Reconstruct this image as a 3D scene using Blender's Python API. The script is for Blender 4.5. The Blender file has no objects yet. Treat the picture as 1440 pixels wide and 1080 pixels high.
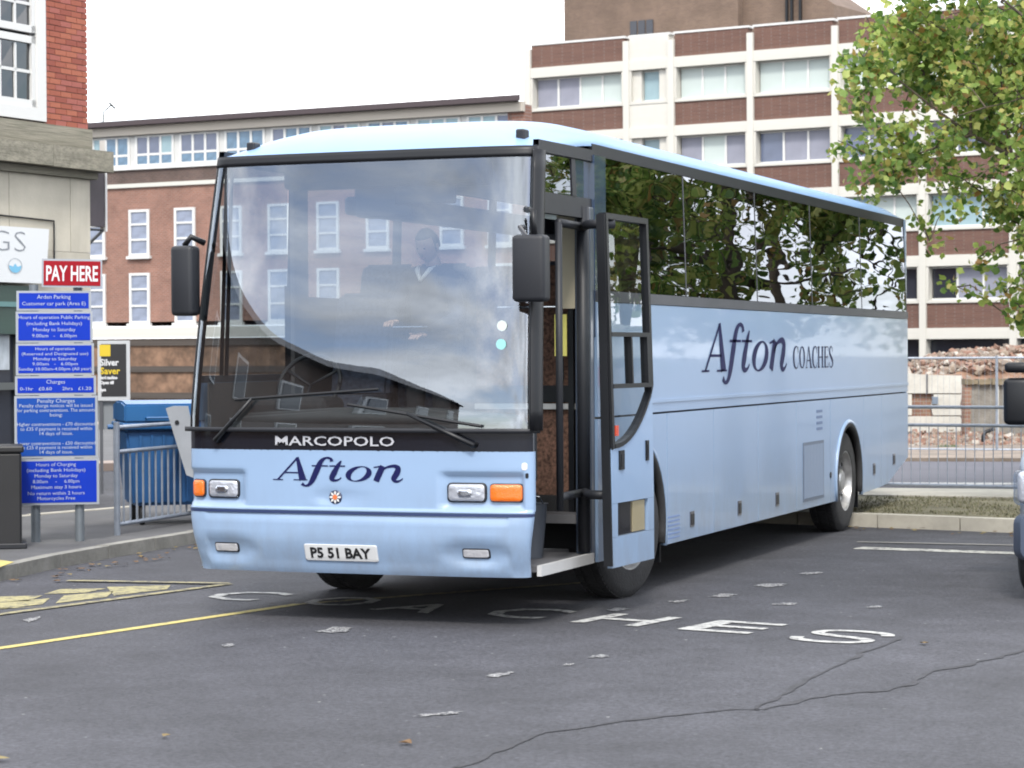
import bpy, bmesh, math, random
from mathutils import Vector, Matrix, noise
random.seed(7)
PI = math.pi
sc = bpy.context.scene
# ------------------------------------------------------------------ camera
CAMP = Vector((6.6411, -14.3191, 1.7863)); YAW, PIT, ROL = -0.3668, -0.012573, -0.005958; FP = 3353.9
def cam_axes():
    cy, sy = math.cos(YAW), math.sin(YAW); cp, sp = math.cos(PIT), math.sin(PIT); cr, sr = math.cos(ROL), math.sin(ROL)
    f = Vector((sy*cp, cy*cp, sp)); r = Vector((cy, -sy, 0)); u = r.cross(f)
    return cr*r+sr*u, cr*u-sr*r, f
RX, UX, FX = cam_axes()
cd = bpy.data.cameras.new('camera'); cam = bpy.data.objects.new('camera', cd); sc.collection.objects.link(cam)
m = Matrix((RX, UX, -FX)).transposed().to_4x4(); m.translation = CAMP; cam.matrix_world = m
cd.sensor_width = 36; cd.lens = FP/1440*36; cd.clip_end = 3000; cd.clip_start = .1
cd.dof.use_dof = True; cd.dof.focus_distance = 17.5; cd.dof.aperture_fstop = 6.3
sc.camera = cam
# ------------------------------------------------------------------ light
SUN_EL, SUN_AZ = math.radians(47), math.radians(160)      # azimuth measured from +Y towards +X
w = bpy.data.worlds.new('World'); sc.world = w; w.use_nodes = True
nt = w.node_tree; nt.nodes.clear(); N = nt.nodes.new; L = nt.links.new
sky = N('ShaderNodeTexSky'); sky.sky_type = 'NISHITA'; sky.sun_disc = False
sky.sun_elevation = SUN_EL; sky.sun_rotation = SUN_AZ; sky.dust_density = 1.5; sky.ozone_density = 1.5
b1 = N('ShaderNodeBackground'); b1.inputs[1].default_value = .15; L(sky.outputs[0], b1.inputs[0])
b2 = N('ShaderNodeBackground'); b2.inputs[1].default_value = 1.5; b2.inputs[0].default_value = (.96, .975, 1, 1)
tc = N('ShaderNodeTexCoord'); mp = N('ShaderNodeMapping'); mp.inputs['Scale'].default_value = (1, 1, 3.2); mp.inputs['Location'].default_value = (3.1, 1.7, .4); L(tc.outputs['Generated'], mp.inputs[0])
nz = N('ShaderNodeTexNoise'); nz.inputs['Scale'].default_value = 2.6; nz.inputs['Detail'].default_value = 7; nz.inputs['Roughness'].default_value = .55; L(mp.outputs[0], nz.inputs[0])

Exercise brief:
Repeat the data exactly in full, omitting its pictures.

The solution:
Reconstruct this image as a 3D scene using Blender's Python API. The script is for Blender 4.5. The Blender file has no objects yet. Treat the picture as 1440 pixels wide and 1080 pixels high.
import bpy, bmesh, math, random
from mathutils import Vector, Matrix, noise
random.seed(7)
PI = math.pi
sc = bpy.context.scene
# ------------------------------------------------------------------ camera
CAMP = Vector((6.6411, -14.3191, 1.7863)); YAW, PIT, ROL = -0.3668, -0.012573, -0.005958; FP = 3353.9
def cam_axes():
    cy, sy = math.cos(YAW), math.sin(YAW); cp, sp = math.cos(PIT), math.sin(PIT); cr, sr = math.cos(ROL), math.sin(ROL)
    f = Vector((sy*cp, cy*cp, sp)); r = Vector((cy, -sy, 0)); u = r.cross(f)
    return cr*r+sr*u, cr*u-sr*r, f
RX, UX, FX = cam_axes()
cd = bpy.data.cameras.new('camera'); cam = bpy.data.objects.new('camera', cd); sc.collection.objects.link(cam)
m = Matrix((RX, UX, -FX)).transposed().to_4x4(); m.translation = CAMP; cam.matrix_world = m
cd.sensor_width = 36; cd.lens = FP/1440*36; cd.clip_end = 3000; cd.clip_start = .1
cd.dof.use_dof = True; cd.dof.focus_distance = 17.5; cd.dof.aperture_fstop = 6.3
sc.camera = cam
# ------------------------------------------------------------------ light
SUN_EL, SUN_AZ = math.radians(47), math.radians(160)      # azimuth measured from +Y towards +X
w = bpy.data.worlds.new('World'); sc.world = w; w.use_nodes = True
nt = w.node_tree; nt.nodes.clear(); N = nt.nodes.new; L = nt.links.new
sky = N('ShaderNodeTexSky'); sky.sky_type = 'NISHITA'; sky.sun_disc = False
sky.sun_elevation = SUN_EL; sky.sun_rotation = SUN_AZ; sky.dust_density = 1.5; sky.ozone_density = 1.5
b1 = N('ShaderNodeBackground'); b1.inputs[1].default_value = .15; L(sky.outputs[0], b1.inputs[0])
b2 = N('ShaderNodeBackground'); b2.inputs[1].default_value = 1.5; b2.inputs[0].default_value = (.96, .975, 1, 1)
tc = N('ShaderNodeTexCoord'); mp = N('ShaderNodeMapping'); mp.inputs['Scale'].default_value = (1, 1, 3.2); mp.inputs['Location'].default_value = (3.1, 1.7, .4); L(tc.outputs['Generated'], mp.inputs[0])
nz = N('ShaderNodeTexNoise'); nz.inputs['Scale'].default_value = 2.6; nz.inputs['Detail'].default_value = 7; nz.inputs['Roughness'].default_value = .55; L(mp.outputs[0], nz.inputs[0])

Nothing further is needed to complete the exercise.